PROBLEM DETAILS: Reproduce all of the data word for word.

--- BEGIN DATA EXCERPT ---

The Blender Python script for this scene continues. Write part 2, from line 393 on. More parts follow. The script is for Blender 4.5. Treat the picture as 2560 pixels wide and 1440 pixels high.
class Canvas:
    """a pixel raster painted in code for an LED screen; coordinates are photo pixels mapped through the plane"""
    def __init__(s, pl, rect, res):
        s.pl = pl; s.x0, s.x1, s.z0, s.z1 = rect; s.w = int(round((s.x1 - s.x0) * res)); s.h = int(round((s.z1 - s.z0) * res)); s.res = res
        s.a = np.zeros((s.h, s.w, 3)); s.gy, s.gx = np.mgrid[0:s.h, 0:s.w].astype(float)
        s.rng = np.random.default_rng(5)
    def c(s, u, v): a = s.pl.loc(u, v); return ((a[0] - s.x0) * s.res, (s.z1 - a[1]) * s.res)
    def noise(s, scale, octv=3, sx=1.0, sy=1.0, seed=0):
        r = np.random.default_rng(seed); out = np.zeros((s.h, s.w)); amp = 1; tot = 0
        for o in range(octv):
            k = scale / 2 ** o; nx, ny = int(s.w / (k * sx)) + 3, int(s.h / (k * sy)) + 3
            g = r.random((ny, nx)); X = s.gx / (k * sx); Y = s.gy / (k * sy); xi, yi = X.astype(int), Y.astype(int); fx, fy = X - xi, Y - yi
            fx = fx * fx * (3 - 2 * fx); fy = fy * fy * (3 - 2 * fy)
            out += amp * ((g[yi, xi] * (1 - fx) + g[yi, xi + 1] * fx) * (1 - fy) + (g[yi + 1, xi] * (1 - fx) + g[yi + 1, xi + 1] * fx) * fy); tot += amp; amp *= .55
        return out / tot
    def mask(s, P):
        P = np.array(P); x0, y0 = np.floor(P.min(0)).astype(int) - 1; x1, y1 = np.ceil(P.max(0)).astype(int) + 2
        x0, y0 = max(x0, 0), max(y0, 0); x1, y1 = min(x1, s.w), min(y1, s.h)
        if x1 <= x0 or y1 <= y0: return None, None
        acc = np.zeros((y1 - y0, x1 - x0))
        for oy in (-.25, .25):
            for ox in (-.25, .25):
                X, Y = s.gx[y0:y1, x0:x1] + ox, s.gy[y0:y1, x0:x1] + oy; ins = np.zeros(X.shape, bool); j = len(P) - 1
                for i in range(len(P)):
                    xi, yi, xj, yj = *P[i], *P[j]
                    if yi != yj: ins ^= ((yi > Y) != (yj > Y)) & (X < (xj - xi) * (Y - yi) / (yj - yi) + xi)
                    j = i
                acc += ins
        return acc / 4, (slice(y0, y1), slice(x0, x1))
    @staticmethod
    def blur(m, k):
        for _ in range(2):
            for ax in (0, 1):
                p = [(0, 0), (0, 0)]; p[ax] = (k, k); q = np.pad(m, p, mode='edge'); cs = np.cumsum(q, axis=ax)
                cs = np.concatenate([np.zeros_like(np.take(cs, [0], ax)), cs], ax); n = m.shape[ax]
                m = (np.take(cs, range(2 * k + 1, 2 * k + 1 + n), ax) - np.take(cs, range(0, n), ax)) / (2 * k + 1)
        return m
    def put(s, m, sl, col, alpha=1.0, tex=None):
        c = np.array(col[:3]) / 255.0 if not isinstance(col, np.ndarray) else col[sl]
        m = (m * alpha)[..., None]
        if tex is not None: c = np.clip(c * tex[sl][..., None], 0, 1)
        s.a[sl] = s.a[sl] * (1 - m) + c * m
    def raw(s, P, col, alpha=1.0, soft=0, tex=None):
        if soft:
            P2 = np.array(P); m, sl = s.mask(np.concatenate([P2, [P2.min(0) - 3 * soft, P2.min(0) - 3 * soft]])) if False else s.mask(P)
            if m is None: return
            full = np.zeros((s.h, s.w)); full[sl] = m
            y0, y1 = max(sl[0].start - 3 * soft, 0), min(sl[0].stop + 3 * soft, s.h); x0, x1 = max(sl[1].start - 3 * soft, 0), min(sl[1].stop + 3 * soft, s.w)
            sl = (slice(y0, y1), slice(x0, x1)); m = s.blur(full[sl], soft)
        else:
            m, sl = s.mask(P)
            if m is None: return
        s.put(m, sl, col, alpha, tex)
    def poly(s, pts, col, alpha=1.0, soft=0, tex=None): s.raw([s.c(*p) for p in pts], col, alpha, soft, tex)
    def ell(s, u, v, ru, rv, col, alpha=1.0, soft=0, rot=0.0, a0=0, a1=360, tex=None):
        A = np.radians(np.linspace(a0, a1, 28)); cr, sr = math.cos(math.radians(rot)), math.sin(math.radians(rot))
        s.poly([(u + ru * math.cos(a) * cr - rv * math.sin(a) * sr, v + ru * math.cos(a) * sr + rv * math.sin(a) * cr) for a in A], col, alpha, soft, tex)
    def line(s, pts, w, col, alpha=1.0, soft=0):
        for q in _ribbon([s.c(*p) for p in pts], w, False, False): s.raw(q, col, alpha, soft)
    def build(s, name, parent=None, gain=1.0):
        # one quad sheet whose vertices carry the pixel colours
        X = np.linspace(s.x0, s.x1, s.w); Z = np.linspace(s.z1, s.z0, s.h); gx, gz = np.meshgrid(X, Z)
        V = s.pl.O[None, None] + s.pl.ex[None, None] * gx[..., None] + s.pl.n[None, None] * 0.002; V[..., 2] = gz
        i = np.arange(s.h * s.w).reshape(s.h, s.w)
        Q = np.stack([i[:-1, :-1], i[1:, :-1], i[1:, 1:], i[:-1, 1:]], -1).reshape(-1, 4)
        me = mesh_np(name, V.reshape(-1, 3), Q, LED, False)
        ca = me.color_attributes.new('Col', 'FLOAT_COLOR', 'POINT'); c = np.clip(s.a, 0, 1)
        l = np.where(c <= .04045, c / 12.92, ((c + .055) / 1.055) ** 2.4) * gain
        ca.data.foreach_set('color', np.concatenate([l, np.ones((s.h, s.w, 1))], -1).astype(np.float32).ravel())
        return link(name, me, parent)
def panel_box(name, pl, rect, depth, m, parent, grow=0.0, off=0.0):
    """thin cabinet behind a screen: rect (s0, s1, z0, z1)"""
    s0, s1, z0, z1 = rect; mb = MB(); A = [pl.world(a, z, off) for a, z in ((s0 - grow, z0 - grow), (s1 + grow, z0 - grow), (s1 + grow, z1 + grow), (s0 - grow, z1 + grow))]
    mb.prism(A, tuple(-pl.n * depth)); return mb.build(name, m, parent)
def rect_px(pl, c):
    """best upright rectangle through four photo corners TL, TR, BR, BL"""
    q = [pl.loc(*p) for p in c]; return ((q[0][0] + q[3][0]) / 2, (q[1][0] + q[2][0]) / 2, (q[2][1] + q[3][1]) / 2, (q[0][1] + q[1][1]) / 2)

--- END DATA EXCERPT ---

RESULT OF THIS TASK:
The Blender Python script for this scene continues. Write part 2, from line 393 on. More parts follow. The script is for Blender 4.5. Treat the picture as 2560 pixels wide and 1440 pixels high.
class Canvas:
    """a pixel raster painted in code for an LED screen; coordinates are photo pixels mapped through the plane"""
    def __init__(s, pl, rect, res):
        s.pl = pl; s.x0, s.x1, s.z0, s.z1 = rect; s.w = int(round((s.x1 - s.x0) * res)); s.h = int(round((s.z1 - s.z0) * res)); s.res = res
        s.a = np.zeros((s.h, s.w, 3)); s.gy, s.gx = np.mgrid[0:s.h, 0:s.w].astype(float)
        s.rng = np.random.default_rng(5)
    def c(s, u, v): a = s.pl.loc(u, v); return ((a[0] - s.x0) * s.res, (s.z1 - a[1]) * s.res)
    def noise(s, scale, octv=3, sx=1.0, sy=1.0, seed=0):
        r = np.random.default_rng(seed); out = np.zeros((s.h, s.w)); amp = 1; tot = 0
        for o in range(octv):
            k = scale / 2 ** o; nx, ny = int(s.w / (k * sx)) + 3, int(s.h / (k * sy)) + 3
            g = r.random((ny, nx)); X = s.gx / (k * sx); Y = s.gy / (k * sy); xi, yi = X.astype(int), Y.astype(int); fx, fy = X - xi, Y - yi
            fx = fx * fx * (3 - 2 * fx); fy = fy * fy * (3 - 2 * fy)
            out += amp * ((g[yi, xi] * (1 - fx) + g[yi, xi + 1] * fx) * (1 - fy) + (g[yi + 1, xi] * (1 - fx) + g[yi + 1, xi + 1] * fx) * fy); tot += amp; amp *= .55
        return out / tot
    def mask(s, P):
        P = np.array(P); x0, y0 = np.floor(P.min(0)).astype(int) - 1; x1, y1 = np.ceil(P.max(0)).astype(int) + 2
        x0, y0 = max(x0, 0), max(y0, 0); x1, y1 = min(x1, s.w), min(y1, s.h)
        if x1 <= x0 or y1 <= y0: return None, None
        acc = np.zeros((y1 - y0, x1 - x0))
        for oy in (-.25, .25):
            for ox in (-.25, .25):
                X, Y = s.gx[y0:y1, x0:x1] + ox, s.gy[y0:y1, x0:x1] + oy; ins = np.zeros(X.shape, bool); j = len(P) - 1
                for i in range(len(P)):
                    xi, yi, xj, yj = *P[i], *P[j]
                    if yi != yj: ins ^= ((yi > Y) != (yj > Y)) & (X < (xj - xi) * (Y - yi) / (yj - yi) + xi)
                    j = i
                acc += ins
        return acc / 4, (slice(y0, y1), slice(x0, x1))
    @staticmethod
    def blur(m, k):
        for _ in range(2):
            for ax in (0, 1):
                p = [(0, 0), (0, 0)]; p[ax] = (k, k); q = np.pad(m, p, mode='edge'); cs = np.cumsum(q, axis=ax)
                cs = np.concatenate([np.zeros_like(np.take(cs, [0], ax)), cs], ax); n = m.shape[ax]
                m = (np.take(cs, range(2 * k + 1, 2 * k + 1 + n), ax) - np.take(cs, range(0, n), ax)) / (2 * k + 1)
        return m
    def put(s, m, sl, col, alpha=1.0, tex=None):
        c = np.array(col[:3]) / 255.0 if not isinstance(col, np.ndarray) else col[sl]
        m = (m * alpha)[..., None]
        if tex is not None: c = np.clip(c * tex[sl][..., None], 0, 1)
        s.a[sl] = s.a[sl] * (1 - m) + c * m
    def raw(s, P, col, alpha=1.0, soft=0, tex=None):
        if soft:
            P2 = np.array(P); m, sl = s.mask(np.concatenate([P2, [P2.min(0) - 3 * soft, P2.min(0) - 3 * soft]])) if False else s.mask(P)
            if m is None: return
            full = np.zeros((s.h, s.w)); full[sl] = m
            y0, y1 = max(sl[0].start - 3 * soft, 0), min(sl[0].stop + 3 * soft, s.h); x0, x1 = max(sl[1].start - 3 * soft, 0), min(sl[1].stop + 3 * soft, s.w)
            sl = (slice(y0, y1), slice(x0, x1)); m = s.blur(full[sl], soft)
        else:
            m, sl = s.mask(P)
            if m is None: return
        s.put(m, sl, col, alpha, tex)
    def poly(s, pts, col, alpha=1.0, soft=0, tex=None): s.raw([s.c(*p) for p in pts], col, alpha, soft, tex)
    def ell(s, u, v, ru, rv, col, alpha=1.0, soft=0, rot=0.0, a0=0, a1=360, tex=None):
        A = np.radians(np.linspace(a0, a1, 28)); cr, sr = math.cos(math.radians(rot)), math.sin(math.radians(rot))
        s.poly([(u + ru * math.cos(a) * cr - rv * math.sin(a) * sr, v + ru * math.cos(a) * sr + rv * math.sin(a) * cr) for a in A], col, alpha, soft, tex)
    def line(s, pts, w, col, alpha=1.0, soft=0):
        for q in _ribbon([s.c(*p) for p in pts], w, False, False): s.raw(q, col, alpha, soft)
    def build(s, name, parent=None, gain=1.0):
        # one quad sheet whose vertices carry the pixel colours
        X = np.linspace(s.x0, s.x1, s.w); Z = np.linspace(s.z1, s.z0, s.h); gx, gz = np.meshgrid(X, Z)
        V = s.pl.O[None, None] + s.pl.ex[None, None] * gx[..., None] + s.pl.n[None, None] * 0.002; V[..., 2] = gz
        i = np.arange(s.h * s.w).reshape(s.h, s.w)
        Q = np.stack([i[:-1, :-1], i[1:, :-1], i[1:, 1:], i[:-1, 1:]], -1).reshape(-1, 4)
        me = mesh_np(name, V.reshape(-1, 3), Q, LED, False)
        ca = me.color_attributes.new('Col', 'FLOAT_COLOR', 'POINT'); c = np.clip(s.a, 0, 1)
        l = np.where(c <= .04045, c / 12.92, ((c + .055) / 1.055) ** 2.4) * gain
        ca.data.foreach_set('color', np.concatenate([l, np.ones((s.h, s.w, 1))], -1).astype(np.float32).ravel())
        return link(name, me, parent)
def panel_box(name, pl, rect, depth, m, parent, grow=0.0, off=0.0):
    """thin cabinet behind a screen: rect (s0, s1, z0, z1)"""
    s0, s1, z0, z1 = rect; mb = MB(); A = [pl.world(a, z, off) for a, z in ((s0 - grow, z0 - grow), (s1 + grow, z0 - grow), (s1 + grow, z1 + grow), (s0 - grow, z1 + grow))]
    mb.prism(A, tuple(-pl.n * depth)); return mb.build(name, m, parent)
def rect_px(pl, c):
    """best upright rectangle through four photo corners TL, TR, BR, BL"""
    q = [pl.loc(*p) for p in c]; return ((q[0][0] + q[3][0]) / 2, (q[1][0] + q[2][0]) / 2, (q[2][1] + q[3][1]) / 2, (q[0][1] + q[1][1]) / 2)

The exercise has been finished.